There is a popular misconception that AMD wasn’t good at cloning Intel CPUs. This is largely based on the observation that Intel released its 386 CPU in 1985, and AMD didn’t counter with its Am386 clone until March 2, 1991, nearly six years later. In this blog post, we will explore what took AMD so long, and how that delay played into future AMD CPUs.
Intel and its agreement with IBM
When IBM selected the Intel 8088 CPU to power its IBM PC 5150, IBM insisted on Intel licensing the design to at least one other chip manufacturer. This was to ensure that IBM would have a sufficient supply of chips to meet demand. It was also not a particularly unusual request. Both Apple and Atari had multiple sources for the chips they used in their computers, for instance.
Intel did IBM one better. Not only did they license the design to AMD, but they licensed it to several other companies as well. And after IBM selected the 80286 CPU to power its PC/AT, Intel amended the agreement with AMD and several others so they could manufacture not only 8088 and 8086 CPUs, but 80286 CPUs as well.
But the 386 was different.
It wasn’t just that Intel got greedy
The now-popular story is that with the 386 generation, Intel got greedy and decided to shut everyone out. At best, that’s an oversimplification of what happened. When Intel released the 80386 on October 17, 1985, IBM didn’t want it. Today this sounds absurd. Why would IBM not want Intel’s most advanced CPU?
In the mid 1980s, IBM still had a very lucrative business selling minicomputers. These were medium-sized computers designed for applications where a mainframe would be overkill but a PC wasn’t powerful enough. And IBM’s pricing didn’t scale linearly. Mainframes were the most profitable systems for IBM, and microcomputers–what we now call desktops–were the least. Minicomputers were in between.

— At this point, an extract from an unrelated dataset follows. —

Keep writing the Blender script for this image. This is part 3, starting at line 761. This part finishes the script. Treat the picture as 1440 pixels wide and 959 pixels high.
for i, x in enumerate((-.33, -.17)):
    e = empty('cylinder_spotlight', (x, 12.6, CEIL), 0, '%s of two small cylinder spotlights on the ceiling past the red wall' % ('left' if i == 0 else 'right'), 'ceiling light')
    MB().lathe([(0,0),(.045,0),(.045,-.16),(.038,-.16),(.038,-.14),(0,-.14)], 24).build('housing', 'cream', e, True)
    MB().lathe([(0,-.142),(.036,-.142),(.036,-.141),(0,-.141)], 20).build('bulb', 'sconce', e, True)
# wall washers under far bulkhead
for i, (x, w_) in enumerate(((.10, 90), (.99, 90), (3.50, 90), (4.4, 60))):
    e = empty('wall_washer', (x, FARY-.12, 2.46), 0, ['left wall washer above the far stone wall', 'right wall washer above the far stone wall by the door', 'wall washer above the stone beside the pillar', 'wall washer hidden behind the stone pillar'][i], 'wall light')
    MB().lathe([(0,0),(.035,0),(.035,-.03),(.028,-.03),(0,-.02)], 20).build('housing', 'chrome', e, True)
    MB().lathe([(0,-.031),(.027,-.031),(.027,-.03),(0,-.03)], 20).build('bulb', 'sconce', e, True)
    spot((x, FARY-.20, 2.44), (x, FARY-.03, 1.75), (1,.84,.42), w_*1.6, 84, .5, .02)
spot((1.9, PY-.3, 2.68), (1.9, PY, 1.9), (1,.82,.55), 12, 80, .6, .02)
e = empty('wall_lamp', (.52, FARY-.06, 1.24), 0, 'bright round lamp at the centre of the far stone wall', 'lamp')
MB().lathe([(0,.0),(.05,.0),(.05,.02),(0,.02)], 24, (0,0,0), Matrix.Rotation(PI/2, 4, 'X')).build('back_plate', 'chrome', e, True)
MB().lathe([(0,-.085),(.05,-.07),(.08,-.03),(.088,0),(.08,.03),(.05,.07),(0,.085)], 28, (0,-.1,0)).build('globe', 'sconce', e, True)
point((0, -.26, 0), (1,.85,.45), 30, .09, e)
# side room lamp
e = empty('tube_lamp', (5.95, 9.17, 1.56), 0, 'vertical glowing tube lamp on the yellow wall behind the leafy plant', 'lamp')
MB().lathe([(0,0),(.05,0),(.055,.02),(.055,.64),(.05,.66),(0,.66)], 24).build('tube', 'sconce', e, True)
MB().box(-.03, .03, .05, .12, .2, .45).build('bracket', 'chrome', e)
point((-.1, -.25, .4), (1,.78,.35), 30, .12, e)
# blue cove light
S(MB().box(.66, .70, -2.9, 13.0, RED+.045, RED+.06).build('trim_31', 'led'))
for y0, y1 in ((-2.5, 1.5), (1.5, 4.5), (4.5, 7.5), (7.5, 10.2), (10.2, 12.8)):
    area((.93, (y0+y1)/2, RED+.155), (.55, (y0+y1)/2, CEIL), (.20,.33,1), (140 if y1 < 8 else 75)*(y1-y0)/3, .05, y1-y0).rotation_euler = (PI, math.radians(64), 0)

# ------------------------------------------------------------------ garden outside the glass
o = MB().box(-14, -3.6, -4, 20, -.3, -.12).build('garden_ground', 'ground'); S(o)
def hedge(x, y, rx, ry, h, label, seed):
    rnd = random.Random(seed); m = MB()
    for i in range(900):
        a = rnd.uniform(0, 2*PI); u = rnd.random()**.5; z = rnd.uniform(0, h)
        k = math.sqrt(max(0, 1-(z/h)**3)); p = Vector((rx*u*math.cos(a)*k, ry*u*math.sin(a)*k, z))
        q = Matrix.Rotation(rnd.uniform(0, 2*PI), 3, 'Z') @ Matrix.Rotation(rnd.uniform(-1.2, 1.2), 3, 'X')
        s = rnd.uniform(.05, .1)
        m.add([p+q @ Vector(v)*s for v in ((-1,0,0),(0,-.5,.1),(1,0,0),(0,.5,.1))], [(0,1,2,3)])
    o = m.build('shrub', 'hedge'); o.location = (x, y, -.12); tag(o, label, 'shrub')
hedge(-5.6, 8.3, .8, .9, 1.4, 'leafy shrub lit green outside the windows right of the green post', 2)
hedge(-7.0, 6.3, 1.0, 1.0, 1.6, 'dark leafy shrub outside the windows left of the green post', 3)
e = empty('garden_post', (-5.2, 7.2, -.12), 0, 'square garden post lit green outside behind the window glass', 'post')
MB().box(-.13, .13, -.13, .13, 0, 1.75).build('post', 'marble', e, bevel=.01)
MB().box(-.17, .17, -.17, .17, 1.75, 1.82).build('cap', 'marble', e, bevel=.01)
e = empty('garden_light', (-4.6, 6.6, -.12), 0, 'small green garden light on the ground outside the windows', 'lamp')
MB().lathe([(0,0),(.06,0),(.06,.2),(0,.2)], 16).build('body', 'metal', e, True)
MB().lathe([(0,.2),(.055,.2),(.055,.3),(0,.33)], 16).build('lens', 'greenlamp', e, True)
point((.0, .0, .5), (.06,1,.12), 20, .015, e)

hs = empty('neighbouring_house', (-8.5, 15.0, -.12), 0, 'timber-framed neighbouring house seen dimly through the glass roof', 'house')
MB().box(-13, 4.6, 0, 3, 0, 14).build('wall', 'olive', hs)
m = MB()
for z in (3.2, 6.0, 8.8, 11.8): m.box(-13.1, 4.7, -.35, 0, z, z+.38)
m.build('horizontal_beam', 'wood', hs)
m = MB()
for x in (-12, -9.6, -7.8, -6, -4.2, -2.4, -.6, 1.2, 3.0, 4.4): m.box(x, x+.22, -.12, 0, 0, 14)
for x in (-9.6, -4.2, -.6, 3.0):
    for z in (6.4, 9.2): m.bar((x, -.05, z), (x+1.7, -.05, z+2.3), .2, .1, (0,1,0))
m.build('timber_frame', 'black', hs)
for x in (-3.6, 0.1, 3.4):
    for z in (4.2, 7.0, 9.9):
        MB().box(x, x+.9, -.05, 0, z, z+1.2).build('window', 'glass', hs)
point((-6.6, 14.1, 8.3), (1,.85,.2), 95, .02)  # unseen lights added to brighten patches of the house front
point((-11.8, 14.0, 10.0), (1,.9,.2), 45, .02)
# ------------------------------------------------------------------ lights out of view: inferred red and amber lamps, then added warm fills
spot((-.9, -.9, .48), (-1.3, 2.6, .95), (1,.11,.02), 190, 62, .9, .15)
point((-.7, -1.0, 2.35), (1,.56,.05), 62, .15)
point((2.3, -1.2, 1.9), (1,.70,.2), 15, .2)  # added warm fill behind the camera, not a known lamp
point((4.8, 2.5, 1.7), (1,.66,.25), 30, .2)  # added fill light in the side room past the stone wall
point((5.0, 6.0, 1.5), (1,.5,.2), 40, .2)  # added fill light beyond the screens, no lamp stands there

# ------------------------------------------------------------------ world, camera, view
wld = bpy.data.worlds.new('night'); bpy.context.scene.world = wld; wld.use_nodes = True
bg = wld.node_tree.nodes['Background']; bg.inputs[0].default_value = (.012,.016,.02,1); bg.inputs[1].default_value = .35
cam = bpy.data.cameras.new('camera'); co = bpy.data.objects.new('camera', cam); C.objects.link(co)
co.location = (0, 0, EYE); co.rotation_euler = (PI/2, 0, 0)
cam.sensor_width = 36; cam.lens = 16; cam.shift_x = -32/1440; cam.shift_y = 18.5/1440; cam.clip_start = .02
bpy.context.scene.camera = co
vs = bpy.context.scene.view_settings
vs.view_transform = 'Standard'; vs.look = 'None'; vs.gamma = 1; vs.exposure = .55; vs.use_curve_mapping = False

IBM didn’t want the Intel 386 because it performed like a minicomputer chip. IBM could price its low-end System/36 minicomputers at $20,000 circa 1985, so they saw an Intel 386-based PC priced at $10,000 as a threat, not an opportunity. They didn’t want businesses buying a 386-based PC and loading Unix on it instead of buying a traditional minicomputer that cost twice as much.
That meant Intel had no reason to amend its agreement and extend the 386 to second sources. IBM wasn’t asking.